Troisièmement, nous devons accélérer la féminisation du personnel. Gandhi nous recommandait : « Sois le changement que tu veux voir dans le monde. » Or, si la France promeut une diplomatie féministe, la féminisation du personnel diplomatique progresse trop lentement. Les femmes sont sous-représentées parmi les ambassadeurs bilatéraux. Sur ce point, je reste déçue par les nominations intervenues cet été. Certes, le taux de féminisation progresse, mais il pourrait le faire plus rapidement. Pour accélérer la féminisation, je propose de mettre en place, pour chaque poste à responsabilité, une liste de présélection paritaire dans le respect de l'équité de traitement, c'est-à-dire sans qu'aucune offre alternative de poste ne soit faite à l'un ou l'autre des candidats jusqu'à la décision finale.

Enfin, nous devons davantage valoriser l'image du Quai d'Orsay et de ses personnels qui sont trop peu connus des autres ministères, des parlementaires et du grand public. Trop souvent, le ministère peine à défendre son action et ses ressources et aborde les négociations budgétaires en position de faiblesse, jusqu'à subir parfois des injonctions paradoxales.
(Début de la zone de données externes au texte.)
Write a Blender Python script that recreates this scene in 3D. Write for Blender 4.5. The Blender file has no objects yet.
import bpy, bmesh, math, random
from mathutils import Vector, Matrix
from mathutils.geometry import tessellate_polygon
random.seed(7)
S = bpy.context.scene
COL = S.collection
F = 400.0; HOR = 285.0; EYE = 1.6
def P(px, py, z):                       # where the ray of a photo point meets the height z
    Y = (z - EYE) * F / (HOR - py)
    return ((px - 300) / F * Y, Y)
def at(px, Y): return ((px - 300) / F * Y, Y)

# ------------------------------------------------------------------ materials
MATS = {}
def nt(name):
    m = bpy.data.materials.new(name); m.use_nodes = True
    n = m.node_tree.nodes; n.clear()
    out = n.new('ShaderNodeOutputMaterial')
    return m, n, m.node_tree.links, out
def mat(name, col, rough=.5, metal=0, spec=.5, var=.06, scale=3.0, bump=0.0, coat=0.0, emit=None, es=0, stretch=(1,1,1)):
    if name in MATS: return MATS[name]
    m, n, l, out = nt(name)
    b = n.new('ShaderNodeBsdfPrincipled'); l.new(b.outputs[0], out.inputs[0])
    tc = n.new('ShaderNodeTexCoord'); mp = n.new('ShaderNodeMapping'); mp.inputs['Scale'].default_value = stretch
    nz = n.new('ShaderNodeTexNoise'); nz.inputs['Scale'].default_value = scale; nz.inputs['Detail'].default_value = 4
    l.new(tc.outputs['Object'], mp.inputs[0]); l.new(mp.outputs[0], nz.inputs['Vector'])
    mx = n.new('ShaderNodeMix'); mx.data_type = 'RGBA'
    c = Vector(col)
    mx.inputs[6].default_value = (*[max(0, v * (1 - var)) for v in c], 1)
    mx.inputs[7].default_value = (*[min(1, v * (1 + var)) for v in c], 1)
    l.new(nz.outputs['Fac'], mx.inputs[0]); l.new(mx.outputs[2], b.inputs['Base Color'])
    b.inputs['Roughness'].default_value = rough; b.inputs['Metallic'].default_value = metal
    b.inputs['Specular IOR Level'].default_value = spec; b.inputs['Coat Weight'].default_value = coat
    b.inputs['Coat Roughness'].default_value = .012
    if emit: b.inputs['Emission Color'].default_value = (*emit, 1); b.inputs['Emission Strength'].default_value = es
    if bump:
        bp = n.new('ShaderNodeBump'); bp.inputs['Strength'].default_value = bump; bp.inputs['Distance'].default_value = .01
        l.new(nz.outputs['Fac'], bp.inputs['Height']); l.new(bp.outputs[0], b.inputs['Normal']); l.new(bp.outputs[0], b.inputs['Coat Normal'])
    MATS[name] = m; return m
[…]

Je me félicite donc de la création du Collège des hautes études de l'Institut diplomatique, qui permettra de mieux faire connaître les missions et les diplomates du ministère.

Pour conclure, permettez-moi une suggestion audiovisuelle : quand verra-t-on, monsieur le ministre, une série sur la diplomatie, inspirée du Bureau des légendes, qui mette enfin en lumière les professionnels dévoués agissant de façon exemplaire, mais dans l'ombre, au service de l'État et de notre sécurité quotidienne ? C'est ainsi que j'ai introduit mon rapport par ces mots : Histoire d'un ministère de l'ombre : le nez dans le guidon et pas de vague. Tel serait, si je pouvais écrire une étude ethnographique du Quai d'Orsay, le titre que je donnerais à cet ouvrage.